Furthermore, these crises are not just confined to the domestic realm; they are part of a larger global power struggle.

The IMF bailouts, alongside China’s financial involvement, have placed these countries at the intersection of two competing geopolitical spheres: the West, led by the IMF and its conditional aid programs, and China, with its vast financial resources and infrastructure-driven foreign policy.

Both actors are seeking influence in a region that is of increasing strategic importance, not only because of its economic potential but also due to its geopolitical position in the broader Indo-Pacific and beyond.

This dual pressure—from both external creditors and internal political instability—raises critical questions about the future stability of South Asia.

Will these countries be able to navigate their financial crises without further political destabilization?

Can they find a way to break the cycle of debt dependence and achieve sustainable growth, or will they continue to be caught in the vice grip of external and internal forces?

As Bangladesh, Sri Lanka, and Pakistan struggle to stabilize, the broader implications for the Global South are becoming more apparent.

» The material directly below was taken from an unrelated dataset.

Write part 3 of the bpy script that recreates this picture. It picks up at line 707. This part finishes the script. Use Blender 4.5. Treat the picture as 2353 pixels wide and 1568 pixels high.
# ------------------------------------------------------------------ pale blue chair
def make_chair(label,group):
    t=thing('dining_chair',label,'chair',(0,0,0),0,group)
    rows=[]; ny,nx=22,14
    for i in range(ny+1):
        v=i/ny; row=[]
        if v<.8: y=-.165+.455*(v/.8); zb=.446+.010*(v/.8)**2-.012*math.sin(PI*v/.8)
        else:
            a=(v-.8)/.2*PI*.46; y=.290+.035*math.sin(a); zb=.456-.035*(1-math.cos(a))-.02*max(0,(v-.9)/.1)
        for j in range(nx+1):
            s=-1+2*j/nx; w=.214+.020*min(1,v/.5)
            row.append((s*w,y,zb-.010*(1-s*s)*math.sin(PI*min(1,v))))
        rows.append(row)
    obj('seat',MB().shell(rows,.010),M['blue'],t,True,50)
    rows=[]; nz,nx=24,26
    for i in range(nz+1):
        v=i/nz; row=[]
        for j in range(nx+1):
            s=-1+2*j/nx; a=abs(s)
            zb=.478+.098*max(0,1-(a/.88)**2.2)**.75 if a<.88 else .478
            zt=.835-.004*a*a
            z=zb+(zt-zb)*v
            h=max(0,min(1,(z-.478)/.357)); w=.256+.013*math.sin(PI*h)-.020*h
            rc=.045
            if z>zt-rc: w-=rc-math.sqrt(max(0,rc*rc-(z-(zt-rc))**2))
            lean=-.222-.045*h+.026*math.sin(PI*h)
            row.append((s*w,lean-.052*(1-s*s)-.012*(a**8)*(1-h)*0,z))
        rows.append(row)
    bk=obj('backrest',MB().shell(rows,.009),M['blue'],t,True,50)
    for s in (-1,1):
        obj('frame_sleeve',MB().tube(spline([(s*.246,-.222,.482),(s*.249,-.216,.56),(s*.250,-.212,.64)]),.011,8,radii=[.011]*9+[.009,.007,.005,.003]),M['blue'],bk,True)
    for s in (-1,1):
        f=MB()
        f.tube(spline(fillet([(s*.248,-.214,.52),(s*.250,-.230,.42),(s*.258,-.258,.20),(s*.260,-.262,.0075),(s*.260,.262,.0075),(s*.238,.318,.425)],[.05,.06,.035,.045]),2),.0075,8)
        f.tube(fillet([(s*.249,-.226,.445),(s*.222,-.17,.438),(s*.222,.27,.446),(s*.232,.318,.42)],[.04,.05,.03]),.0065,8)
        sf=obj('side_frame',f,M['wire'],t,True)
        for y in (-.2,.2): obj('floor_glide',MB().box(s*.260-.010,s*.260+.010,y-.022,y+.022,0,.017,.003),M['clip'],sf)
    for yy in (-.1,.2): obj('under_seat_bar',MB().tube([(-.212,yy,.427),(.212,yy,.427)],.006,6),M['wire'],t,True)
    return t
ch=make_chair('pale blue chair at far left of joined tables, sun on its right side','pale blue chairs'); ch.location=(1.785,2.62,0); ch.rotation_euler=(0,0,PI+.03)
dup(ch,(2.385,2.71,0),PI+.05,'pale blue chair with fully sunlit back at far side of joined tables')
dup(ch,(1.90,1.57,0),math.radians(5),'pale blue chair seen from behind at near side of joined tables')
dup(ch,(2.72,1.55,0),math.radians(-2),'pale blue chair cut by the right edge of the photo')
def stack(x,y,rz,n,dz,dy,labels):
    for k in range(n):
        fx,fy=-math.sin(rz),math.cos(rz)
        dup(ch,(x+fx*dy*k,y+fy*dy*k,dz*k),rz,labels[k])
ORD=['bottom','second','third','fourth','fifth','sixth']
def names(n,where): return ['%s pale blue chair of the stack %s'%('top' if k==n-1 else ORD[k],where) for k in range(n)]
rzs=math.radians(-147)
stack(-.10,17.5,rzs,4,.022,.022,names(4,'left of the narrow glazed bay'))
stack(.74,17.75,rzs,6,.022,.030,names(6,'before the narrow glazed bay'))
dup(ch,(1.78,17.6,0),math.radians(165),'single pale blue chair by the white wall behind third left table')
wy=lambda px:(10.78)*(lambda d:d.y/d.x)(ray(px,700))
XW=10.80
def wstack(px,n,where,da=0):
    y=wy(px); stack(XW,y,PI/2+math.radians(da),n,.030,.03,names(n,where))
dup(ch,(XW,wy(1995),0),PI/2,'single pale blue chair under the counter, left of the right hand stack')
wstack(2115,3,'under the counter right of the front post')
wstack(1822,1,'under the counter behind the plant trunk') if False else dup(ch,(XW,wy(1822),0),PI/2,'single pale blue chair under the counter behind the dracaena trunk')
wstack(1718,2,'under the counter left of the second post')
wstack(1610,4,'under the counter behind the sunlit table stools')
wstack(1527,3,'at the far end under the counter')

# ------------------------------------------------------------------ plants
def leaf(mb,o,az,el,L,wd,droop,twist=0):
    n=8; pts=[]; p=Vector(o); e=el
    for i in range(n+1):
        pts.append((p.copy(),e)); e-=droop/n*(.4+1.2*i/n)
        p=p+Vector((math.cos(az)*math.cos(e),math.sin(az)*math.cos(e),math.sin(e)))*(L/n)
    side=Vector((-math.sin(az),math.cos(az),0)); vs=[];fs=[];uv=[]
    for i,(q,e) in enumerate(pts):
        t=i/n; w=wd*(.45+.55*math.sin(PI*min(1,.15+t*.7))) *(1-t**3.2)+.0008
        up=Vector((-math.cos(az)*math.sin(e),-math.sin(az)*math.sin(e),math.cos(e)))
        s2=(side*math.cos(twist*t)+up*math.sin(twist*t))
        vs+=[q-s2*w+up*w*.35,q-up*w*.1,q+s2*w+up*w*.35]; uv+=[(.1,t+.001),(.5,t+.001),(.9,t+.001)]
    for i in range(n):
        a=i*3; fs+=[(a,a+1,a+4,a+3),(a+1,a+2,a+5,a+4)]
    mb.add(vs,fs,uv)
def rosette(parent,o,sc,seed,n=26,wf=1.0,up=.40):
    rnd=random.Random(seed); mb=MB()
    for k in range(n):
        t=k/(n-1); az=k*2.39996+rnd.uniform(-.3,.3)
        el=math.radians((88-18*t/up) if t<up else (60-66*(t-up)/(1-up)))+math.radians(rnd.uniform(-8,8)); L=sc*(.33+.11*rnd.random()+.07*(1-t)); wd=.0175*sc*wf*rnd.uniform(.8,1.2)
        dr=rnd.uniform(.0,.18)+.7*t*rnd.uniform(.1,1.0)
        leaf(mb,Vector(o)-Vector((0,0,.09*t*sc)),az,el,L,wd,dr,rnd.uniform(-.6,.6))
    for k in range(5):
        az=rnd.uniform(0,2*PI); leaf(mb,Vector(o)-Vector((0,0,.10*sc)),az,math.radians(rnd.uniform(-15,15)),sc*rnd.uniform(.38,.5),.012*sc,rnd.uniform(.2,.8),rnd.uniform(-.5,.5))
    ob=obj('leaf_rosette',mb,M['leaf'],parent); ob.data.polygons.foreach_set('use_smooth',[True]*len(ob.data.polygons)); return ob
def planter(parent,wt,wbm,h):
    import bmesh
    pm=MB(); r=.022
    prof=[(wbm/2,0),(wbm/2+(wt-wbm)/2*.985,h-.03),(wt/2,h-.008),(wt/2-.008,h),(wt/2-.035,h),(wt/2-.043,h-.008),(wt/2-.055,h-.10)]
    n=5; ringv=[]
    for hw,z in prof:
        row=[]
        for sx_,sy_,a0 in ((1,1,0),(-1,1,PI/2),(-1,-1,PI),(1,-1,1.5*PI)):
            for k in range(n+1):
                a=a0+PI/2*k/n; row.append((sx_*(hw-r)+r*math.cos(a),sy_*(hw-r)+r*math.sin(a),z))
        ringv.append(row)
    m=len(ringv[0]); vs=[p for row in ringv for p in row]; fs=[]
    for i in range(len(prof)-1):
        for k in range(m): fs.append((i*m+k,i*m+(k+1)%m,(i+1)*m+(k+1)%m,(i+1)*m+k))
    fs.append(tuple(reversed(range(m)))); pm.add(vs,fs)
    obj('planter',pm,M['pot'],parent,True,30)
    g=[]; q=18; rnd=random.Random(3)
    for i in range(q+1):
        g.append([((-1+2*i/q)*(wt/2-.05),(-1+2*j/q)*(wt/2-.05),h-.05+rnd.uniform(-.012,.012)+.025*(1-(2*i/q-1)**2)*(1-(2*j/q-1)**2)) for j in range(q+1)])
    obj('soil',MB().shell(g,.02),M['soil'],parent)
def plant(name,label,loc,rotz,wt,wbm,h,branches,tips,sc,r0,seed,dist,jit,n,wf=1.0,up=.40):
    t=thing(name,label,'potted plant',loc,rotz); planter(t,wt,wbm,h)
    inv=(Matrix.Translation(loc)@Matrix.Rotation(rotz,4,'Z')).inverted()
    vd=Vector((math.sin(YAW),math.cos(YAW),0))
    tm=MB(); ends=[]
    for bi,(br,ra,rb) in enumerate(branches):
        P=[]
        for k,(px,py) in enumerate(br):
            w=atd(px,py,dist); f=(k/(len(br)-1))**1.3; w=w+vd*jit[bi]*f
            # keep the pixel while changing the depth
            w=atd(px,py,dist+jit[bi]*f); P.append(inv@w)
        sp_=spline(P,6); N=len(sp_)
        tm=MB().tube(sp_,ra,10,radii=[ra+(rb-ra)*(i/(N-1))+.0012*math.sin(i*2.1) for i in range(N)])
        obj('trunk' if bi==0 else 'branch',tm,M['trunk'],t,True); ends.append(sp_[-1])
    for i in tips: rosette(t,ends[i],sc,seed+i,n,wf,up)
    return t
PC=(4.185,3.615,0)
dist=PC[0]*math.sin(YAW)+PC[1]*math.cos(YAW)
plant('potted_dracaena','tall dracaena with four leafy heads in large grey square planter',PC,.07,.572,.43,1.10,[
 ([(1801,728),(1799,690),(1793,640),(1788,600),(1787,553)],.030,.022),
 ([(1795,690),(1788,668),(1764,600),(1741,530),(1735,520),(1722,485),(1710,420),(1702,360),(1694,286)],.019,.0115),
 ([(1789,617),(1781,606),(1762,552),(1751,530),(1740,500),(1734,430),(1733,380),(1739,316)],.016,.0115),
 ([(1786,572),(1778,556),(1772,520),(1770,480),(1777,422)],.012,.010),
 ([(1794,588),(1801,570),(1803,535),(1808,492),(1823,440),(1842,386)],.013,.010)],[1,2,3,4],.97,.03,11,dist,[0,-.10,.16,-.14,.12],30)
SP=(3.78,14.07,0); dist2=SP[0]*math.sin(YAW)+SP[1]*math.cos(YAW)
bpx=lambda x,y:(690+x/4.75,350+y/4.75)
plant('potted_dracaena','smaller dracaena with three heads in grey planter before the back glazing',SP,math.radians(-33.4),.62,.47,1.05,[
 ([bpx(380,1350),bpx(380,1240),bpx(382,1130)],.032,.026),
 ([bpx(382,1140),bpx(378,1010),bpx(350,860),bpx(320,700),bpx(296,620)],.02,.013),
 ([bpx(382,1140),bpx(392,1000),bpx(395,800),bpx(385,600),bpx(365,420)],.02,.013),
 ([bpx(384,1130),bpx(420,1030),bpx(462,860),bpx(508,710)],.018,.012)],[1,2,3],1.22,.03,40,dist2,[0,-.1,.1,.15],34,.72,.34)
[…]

These countries’ crises serve as a cautionary tale for others in the region: the complex interplay of economic mismanagement, political turmoil, and external debt dependence can create a perfect storm of instability.

The outcomes of these crises will have lasting repercussions not only for the political future of these nations but also for the geopolitical landscape of South Asia and the Global South as a whole.